Out for the count...
I RECENTLY flagged up the rise of phonetic spelling, but it seems that everyone in Weymouth and Portland would do better concentrating on mathematics.
And the best aid to help children with their sums isn’t a calculator and it isn’t an abacus... it’s chocolate.
You can batter maths into youngsters until they are sick of the sight of it, yet many times it doesn’t stick. Substitute chocolate and young calculating minds become as sharp as razors.
This is probably just as well because I recently saw some chocolate being sold by an outlet which either couldn’t do maths to save its life or was banking on its customers being too backward to make the right choice.
I’ll try you all out now and see how you do.
Which would you rather buy? Two chocolate bars of 200gms for £3 or two bars of 400gms for £7.20?
Worked it out yet? Well if you haven’t then just stand a child in front of the two sets of chocolate bars and get them to choose. Chances are they’ll get it right... and eat the chocolate.
The sobering thought is that this scenario isn’t taking place as a game and it isn’t taking place in a classroom. It’s taking place in real life, right now, out on the High Street.
The answer to my question is that you get more for your money buying two 200gm bars for £3 than you do buying two 400gm bars for £7.20, yet the shop in question either hasn’t noticed, doesn’t care or is raking in enough money from customers who can’t count not to worry about those who can.
So here’s the real question: if I’ve found this example of a ‘bargain’, how many more have I missed?
So be wary, brush up your maths and keep your wits about you before going shopping in Dorset.
Don’t let carnival fade to a sepia postcard memory
REMEMBER when Weymouth Carnival had more than a hundred motorised floats and seemed to stretch for miles?
Well, those days are gone, and carnival itself may be gone soon too unless there is a substantial community reaction to help save it.
The harsh modern reality is that organisers have swapped wondering how they can fit everything in to having nightmares about being sued for compensation over breaching organisation or safety rules.
The focus seems to have gone away from the joy of the event and switched more to its red tape no matter how necessary some of it may be.
For instance, you might think cheering crowds are a big plus but they are also a big headache in these days of litigation because organisers must now ensure not just that crowd stewards are provided but that they have been properly trained as well.
As I said, modern demands seem to have sucked a bit of life from carnival through no fault of the organisers who now have to fight on so many different fronts to put on such an event that it is no wonder they have warned that carnival may soon be consigned to history.

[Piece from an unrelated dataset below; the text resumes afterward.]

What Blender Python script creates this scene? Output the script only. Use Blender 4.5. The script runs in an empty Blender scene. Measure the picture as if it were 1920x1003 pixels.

It only just broke even in 2014 and needs £10,000 pretty much now and at least another £25,000 on top of that actually to stage the 2015 event or carnival just won’t happen.
Some have said that there is always a carnival crisis somewhere along the line and that it takes such a cry for help to coax the community into action, but I think it is a bit more than that this year.
There is an old saying: ‘Use it or lose it’, and I genuinely think that, without major community input plus substantial organisation and funding changes, Weymouth’s giant snake of floats may be consigned to old postcards and yellowing newspaper reports.
Just because we can, doesn’t mean we should
FANCY your taxi or bus to Weymouth town centre collecting you without a driver?
Or how about your pub pint being served you via an intercom with a tap or the prospect of being measured for that new suit by an electronic eye with nary a human being in sight?
Well that scenario is not as far-fetched as it might seem because business leaders are predicting that half of all jobs will be taken over by machines by the year 2035.
I’ll be in what is laughingly called my “twilight years” by then and I certainly don’t fancy the prospect of my bedpan being changed by a robot nurse called Vernon.
More worryingly is that, if there is a grain of truth in this machines prediction then you have to ask where a constantly growing population is going to find work with more people and fewer jobs.
Yeah, but it just won’t happen, I hear you say... but think on this.
Barely a century ago we were still only just getting to grips with flight. It is only 46 years since man first stepped on the moon and it is only 34 years since the first laptop computer appeared weighing 23.6lbs (10.7kg).
So I wouldn’t be too dismissive about what mechanical advances might have appeared in Weymouth and Portland in 20 years time.